Cooperative and community banks enjoy a special place in the hearts of the people, often giving them special regulatory status too. However in an age that has debunked many of the theories of capitalist economics, it worth noting that the cooperative theory of ‘Friendly Societies’ is failing too.

Rabobank’s rating downgrade by Fitch last Thursday comes at a time when the bank is too frequently in the headlines for the wrong reasons; job cuts and its involvement in the London Interbank Offered Rate (LIBOR) scandal, to name two.

However the ratings agency was not interested in the headline grabbing stories, but in the relative fall in certain debt assets at the firm and in its lack of impetus when seeking to recover from the recessionary market.

It specifically attributed this to the “cooperative nature” of the banking group, saying, “…while this provides the group with stable profit generation, it has also led to less focus on costs than at other banks, resulting in weaker cost efficiency. Cost-cutting measures in the Dutch retail banking operations will start to feed through in 2014, but the benefits are likely to be somewhat offset in the short term by subdued revenue generation, from depressed credit demand and re-pricing initiatives feeding through only slowly.”

In other words, not very driven. One should not single out Rabo in the LIBOR scandal, but note that the €1 billion settlement it has made with regulators over the scandal equates to around €1.8 million per employee in its investment bank operations.

The UK has seen its own issues with The Cooperative Bank, which has been commandeered by its creditors as part of a restructuring. The senior creditors are taking a 70% equity stake, swapped out for their bonds worth over £940 million and cash taking the total value past £1 billion.

The poor performance of the bank that led to this takeover was followed by a, frankly, bizarre turn of events when its former chairman was arrested on the suspicion of intent to supply drugs, having already been filmed apparently trying to buy some.  

As this was the man who had failed to recall the bank’s correct assets when speaking to a government inquiry, reducing the number from nearly £50 billion to just £3 billion, there are questions being asked about how he was made chairman in the first place.

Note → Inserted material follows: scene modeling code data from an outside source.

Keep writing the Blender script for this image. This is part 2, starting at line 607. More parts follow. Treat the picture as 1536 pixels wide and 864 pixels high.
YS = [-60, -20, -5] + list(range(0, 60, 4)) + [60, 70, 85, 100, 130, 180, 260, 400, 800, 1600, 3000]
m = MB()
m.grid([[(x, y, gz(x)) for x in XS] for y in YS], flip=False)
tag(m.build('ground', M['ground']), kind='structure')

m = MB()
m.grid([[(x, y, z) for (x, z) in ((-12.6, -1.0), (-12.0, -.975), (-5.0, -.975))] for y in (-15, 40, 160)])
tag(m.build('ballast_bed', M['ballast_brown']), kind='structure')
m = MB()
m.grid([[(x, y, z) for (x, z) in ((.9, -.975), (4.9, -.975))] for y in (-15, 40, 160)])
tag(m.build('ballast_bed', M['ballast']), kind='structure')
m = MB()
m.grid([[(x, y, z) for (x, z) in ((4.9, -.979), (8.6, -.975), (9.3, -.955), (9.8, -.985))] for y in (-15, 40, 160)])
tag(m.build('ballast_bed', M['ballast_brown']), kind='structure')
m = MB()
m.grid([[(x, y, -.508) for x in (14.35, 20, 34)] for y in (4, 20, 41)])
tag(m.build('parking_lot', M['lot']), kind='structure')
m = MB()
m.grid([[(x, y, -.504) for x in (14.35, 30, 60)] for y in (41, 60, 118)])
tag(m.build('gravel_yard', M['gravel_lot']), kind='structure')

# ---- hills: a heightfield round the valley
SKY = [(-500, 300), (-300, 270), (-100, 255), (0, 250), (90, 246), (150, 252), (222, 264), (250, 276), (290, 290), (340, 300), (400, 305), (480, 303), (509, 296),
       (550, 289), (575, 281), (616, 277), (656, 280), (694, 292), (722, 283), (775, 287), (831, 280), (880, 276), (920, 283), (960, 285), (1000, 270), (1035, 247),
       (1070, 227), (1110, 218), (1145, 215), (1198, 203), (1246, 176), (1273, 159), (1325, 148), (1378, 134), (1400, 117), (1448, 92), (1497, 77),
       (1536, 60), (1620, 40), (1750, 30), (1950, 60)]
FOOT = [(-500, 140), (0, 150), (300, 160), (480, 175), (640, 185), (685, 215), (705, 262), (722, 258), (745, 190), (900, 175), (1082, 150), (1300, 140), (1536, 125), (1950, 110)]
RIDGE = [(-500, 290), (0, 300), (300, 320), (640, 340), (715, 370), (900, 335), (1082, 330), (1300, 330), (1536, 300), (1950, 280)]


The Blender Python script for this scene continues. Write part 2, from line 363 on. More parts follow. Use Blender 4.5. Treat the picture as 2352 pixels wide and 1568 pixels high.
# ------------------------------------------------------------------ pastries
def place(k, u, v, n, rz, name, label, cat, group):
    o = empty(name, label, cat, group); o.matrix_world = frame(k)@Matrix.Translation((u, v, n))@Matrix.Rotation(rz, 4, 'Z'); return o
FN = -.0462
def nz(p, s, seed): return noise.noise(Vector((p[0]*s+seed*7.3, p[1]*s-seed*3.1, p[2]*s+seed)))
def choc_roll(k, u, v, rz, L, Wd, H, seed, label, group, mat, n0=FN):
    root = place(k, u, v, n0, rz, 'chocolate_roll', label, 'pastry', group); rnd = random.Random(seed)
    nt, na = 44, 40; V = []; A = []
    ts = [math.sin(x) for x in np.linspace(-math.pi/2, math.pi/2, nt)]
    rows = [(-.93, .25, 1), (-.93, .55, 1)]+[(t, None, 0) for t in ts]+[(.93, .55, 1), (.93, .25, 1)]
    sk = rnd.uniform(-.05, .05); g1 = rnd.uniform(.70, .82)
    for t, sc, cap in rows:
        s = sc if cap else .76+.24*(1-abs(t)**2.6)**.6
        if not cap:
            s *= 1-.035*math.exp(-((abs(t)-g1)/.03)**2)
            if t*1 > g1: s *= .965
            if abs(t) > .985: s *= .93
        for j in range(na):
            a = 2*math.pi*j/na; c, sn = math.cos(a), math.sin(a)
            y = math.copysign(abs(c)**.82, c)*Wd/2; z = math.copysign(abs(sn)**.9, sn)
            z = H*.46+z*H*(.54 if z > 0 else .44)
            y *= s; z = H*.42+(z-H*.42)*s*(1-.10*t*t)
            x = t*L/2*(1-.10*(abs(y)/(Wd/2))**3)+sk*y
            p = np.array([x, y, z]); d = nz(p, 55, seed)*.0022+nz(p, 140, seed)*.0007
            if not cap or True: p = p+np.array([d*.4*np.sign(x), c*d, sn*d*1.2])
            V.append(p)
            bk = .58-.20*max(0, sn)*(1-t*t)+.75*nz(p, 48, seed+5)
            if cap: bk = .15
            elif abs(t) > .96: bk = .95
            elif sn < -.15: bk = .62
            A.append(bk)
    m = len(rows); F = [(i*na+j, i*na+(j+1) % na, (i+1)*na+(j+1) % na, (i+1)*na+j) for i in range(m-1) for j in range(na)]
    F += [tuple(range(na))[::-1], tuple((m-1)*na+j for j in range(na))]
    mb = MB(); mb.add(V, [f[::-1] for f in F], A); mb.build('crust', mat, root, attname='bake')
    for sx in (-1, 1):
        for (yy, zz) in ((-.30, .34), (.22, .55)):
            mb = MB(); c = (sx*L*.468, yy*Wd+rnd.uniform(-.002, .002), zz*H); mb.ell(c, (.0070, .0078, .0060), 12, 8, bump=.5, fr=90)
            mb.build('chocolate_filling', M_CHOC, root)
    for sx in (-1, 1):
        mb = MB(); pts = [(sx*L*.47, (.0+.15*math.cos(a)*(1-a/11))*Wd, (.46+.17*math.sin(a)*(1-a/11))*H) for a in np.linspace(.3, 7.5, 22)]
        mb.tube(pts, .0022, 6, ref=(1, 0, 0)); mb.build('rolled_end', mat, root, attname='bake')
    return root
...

It’s not all bad for co-operatives. In France, Credit Agricole is in recovery, although only after having sold off its bad investments in euro periphery countries e.g. selling greek bank Emporiki for €1 to Alpha Bank, having lost around €10 billion on its investment over six years.

Each of these issues is not unique to the co-operative sector – OK, an ex-chairman buying drugs is Toronto-esque – but the plight of these firms highlights why they should be gripped just as tightly by regulation as any publicly-listed or privately-owned bank. They may be well meaning, but the road to bankruptcy is paved with good intentions.